One time I had a client who thought it was "unfair" to pay me just because I knew how algorithms worked. He was quickly fired, but he did not find inheriting his family owned business unfair. He did not find his ranking boost which gave him outsized profits unfair.

There is no way to go back in time to make everything fair from some arbitrary starting point. All you can do is your best to do your best.

Pricing can lead to unequal outcomes, but it at least provides a signal that you are on the right track or not.

A quest for universal fairness can only work by lowering people rather than by promoting them doing what they are best at.
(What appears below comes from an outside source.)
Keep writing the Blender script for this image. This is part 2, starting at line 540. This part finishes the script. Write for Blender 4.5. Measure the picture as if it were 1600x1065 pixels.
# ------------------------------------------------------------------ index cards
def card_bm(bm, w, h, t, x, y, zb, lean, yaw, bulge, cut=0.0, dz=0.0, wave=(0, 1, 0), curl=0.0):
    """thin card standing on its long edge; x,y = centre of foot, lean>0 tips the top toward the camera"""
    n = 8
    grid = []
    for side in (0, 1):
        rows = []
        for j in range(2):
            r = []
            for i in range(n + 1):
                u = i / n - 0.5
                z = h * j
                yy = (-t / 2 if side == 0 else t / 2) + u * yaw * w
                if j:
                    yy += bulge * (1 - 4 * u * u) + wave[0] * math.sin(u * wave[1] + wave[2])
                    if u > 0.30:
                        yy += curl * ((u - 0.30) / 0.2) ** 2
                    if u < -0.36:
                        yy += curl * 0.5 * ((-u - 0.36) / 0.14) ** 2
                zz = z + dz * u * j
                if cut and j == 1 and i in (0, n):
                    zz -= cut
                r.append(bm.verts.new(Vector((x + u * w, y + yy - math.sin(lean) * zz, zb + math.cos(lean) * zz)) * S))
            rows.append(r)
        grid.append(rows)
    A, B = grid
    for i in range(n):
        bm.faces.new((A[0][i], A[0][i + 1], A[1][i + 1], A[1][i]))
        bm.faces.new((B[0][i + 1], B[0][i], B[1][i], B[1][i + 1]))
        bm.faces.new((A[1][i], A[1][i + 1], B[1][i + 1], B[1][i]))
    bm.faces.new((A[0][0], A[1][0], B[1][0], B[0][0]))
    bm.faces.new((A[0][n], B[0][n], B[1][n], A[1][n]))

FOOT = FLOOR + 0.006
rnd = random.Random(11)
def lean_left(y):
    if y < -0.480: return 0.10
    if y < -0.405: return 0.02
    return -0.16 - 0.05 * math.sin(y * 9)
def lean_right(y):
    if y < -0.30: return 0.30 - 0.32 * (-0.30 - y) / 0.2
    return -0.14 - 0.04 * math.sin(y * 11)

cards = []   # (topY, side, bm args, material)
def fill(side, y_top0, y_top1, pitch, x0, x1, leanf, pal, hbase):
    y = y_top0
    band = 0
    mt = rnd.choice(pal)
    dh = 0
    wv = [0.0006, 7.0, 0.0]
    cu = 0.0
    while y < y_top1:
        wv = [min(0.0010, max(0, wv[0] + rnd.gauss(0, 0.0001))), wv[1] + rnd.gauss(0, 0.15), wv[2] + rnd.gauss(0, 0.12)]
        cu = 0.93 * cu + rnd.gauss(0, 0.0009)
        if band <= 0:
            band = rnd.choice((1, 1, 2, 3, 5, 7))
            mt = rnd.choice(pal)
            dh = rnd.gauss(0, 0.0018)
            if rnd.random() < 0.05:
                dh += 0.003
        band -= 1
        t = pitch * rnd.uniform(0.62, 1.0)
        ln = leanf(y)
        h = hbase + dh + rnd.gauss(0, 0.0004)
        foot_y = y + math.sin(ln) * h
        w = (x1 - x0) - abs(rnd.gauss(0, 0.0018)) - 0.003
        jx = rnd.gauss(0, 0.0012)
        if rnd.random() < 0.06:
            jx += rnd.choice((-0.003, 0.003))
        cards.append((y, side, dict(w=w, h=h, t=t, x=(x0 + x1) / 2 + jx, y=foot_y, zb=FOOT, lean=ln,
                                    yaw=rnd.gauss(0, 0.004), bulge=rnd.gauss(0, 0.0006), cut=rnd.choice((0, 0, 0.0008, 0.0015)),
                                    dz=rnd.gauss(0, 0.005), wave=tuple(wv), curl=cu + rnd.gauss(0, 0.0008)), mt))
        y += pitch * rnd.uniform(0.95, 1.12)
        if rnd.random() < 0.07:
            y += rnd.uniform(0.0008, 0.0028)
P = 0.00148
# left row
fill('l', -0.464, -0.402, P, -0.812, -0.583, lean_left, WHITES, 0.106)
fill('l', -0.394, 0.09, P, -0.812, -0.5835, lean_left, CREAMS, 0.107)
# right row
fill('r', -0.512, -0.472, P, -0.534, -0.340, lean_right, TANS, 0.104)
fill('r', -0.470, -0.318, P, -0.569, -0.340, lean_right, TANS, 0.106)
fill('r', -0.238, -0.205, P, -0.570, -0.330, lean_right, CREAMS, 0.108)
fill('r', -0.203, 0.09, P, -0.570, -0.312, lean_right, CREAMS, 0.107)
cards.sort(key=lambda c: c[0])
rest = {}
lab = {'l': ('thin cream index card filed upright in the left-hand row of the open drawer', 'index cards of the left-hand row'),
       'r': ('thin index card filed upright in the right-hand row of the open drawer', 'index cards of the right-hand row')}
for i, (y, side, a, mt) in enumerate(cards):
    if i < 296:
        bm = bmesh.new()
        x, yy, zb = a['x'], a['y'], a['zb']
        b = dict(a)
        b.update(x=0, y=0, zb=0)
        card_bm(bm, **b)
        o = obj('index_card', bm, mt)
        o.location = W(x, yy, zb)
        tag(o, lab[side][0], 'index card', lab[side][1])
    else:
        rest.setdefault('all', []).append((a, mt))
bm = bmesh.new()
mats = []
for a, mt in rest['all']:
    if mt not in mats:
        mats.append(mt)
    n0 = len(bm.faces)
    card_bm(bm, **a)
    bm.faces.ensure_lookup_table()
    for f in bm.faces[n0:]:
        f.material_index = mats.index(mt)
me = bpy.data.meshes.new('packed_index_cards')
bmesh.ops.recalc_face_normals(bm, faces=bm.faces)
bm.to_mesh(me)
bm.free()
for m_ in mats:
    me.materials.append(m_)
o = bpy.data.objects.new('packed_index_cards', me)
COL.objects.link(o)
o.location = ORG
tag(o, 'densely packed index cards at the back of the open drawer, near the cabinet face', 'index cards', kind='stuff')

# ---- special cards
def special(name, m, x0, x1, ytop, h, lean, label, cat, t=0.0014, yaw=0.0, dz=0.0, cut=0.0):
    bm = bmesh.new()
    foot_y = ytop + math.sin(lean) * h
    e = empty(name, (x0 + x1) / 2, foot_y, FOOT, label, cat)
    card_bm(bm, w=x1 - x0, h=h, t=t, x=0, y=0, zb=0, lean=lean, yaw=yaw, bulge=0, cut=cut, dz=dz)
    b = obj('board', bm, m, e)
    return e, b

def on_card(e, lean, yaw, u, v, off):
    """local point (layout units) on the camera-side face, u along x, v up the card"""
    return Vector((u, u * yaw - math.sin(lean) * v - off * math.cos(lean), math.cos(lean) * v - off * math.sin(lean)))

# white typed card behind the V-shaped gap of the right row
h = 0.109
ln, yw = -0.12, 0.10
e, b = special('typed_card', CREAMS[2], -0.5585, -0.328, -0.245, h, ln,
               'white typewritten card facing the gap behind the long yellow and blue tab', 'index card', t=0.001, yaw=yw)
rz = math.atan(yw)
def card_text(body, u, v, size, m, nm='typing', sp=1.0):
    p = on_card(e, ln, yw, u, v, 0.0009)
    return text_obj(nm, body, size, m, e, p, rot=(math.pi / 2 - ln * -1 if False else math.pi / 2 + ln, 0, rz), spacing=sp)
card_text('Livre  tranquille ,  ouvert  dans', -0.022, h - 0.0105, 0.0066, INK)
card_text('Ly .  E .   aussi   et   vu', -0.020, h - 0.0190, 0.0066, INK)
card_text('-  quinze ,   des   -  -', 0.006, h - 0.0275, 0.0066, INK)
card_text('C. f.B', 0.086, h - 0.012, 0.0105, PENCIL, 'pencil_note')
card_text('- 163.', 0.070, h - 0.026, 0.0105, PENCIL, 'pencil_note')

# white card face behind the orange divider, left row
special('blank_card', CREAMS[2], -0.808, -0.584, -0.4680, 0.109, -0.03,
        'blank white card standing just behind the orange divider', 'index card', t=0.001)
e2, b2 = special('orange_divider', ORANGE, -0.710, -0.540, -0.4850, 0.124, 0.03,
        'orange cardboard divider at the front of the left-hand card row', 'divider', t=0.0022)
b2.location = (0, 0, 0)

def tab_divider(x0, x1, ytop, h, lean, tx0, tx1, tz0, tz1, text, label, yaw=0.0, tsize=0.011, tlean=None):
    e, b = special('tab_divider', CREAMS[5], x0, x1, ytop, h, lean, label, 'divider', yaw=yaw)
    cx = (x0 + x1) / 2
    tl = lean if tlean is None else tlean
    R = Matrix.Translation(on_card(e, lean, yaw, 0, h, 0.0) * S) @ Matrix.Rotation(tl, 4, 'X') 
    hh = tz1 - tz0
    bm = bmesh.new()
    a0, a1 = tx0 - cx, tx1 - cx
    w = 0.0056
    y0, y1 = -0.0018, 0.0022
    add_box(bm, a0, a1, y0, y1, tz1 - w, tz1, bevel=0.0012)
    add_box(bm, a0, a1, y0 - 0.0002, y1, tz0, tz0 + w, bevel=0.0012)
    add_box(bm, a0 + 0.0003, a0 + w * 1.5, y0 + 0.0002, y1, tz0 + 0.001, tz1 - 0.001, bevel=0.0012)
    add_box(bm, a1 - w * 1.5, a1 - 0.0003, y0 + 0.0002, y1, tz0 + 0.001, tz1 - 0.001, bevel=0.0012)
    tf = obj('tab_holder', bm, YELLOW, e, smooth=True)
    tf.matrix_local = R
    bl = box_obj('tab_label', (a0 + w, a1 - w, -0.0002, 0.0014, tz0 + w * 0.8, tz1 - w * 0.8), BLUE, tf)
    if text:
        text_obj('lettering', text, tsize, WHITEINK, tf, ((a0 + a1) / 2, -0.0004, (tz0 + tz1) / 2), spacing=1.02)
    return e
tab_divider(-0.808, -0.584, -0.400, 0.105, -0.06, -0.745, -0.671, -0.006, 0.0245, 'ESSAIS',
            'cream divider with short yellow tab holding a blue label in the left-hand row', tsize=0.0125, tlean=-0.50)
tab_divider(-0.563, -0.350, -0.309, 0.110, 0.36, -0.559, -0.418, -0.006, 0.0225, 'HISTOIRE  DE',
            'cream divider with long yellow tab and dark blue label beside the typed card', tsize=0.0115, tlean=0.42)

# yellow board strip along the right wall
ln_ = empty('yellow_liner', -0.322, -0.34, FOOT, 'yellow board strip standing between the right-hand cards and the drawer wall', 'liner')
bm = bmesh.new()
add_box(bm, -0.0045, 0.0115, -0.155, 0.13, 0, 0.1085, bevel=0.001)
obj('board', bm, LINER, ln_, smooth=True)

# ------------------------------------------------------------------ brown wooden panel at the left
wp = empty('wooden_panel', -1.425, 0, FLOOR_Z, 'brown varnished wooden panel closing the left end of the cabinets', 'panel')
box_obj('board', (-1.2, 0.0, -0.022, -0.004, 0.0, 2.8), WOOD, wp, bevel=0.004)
Anyone seeking universal fairness & equal outcomes in all aspects of life should read Kurt Vonnegut's Harrison Bergeron as many times as required to change that mindset. http://www.tnellen.com/cybereng/harrison.html "THE YEAR WAS 2081, and everybody was finally equal. They weren't only equal before God and the law. They were equal every which way. Nobody was smarter than anybody else. Nobody was better looking than anybody else. Nobody was stronger or quicker than anybody else. All this equality was due to the 211th, 212th, and 213th Amendments to the Constitution, and to the unceasing vigilance of agents of the United States Handicapper General."


I'm confused what you're responding to. I never thought everything should be fair.


>I'm not trying to argue anything, I'd like like try and tease out arguments worth considering.

Hacker News comments aren't this place for this.

https://news.ycombinator.com/newsguidelines.html

>Be kind. Don't be snarky. Have curious conversation; don't cross-examine. Please don't fulminate. Please don't sneer, including at the rest of the community.

>Comments should get more thoughtful and substantive, not less, as a topic gets more divisive.

Moreover, you've complained about no one providing explanations (they have) while providing none of your own.

There's no point in responding further to your questions, since you're providing no substance of your own, but have a very short list of what you should google for context, in the event you're not trolling, and are just somehow trying the socratic method while ignorant of philosophy:

>who's made these assertions, and where? Not anywhere in the thread's I've read...

The topic is Capitalism, read what its supporters say.

>This is new to me, I assumed it was amoral. What makes it immoral?

Virtue ethics, Judeo-Christian-influenced philosophy, some deontologists.

While you're at it, maybe look up logical induction. I recall Philosophy Tube [1] has a good video on it, if you're so inclined.


If you’re going to quote “the rules” would you mind following them as well?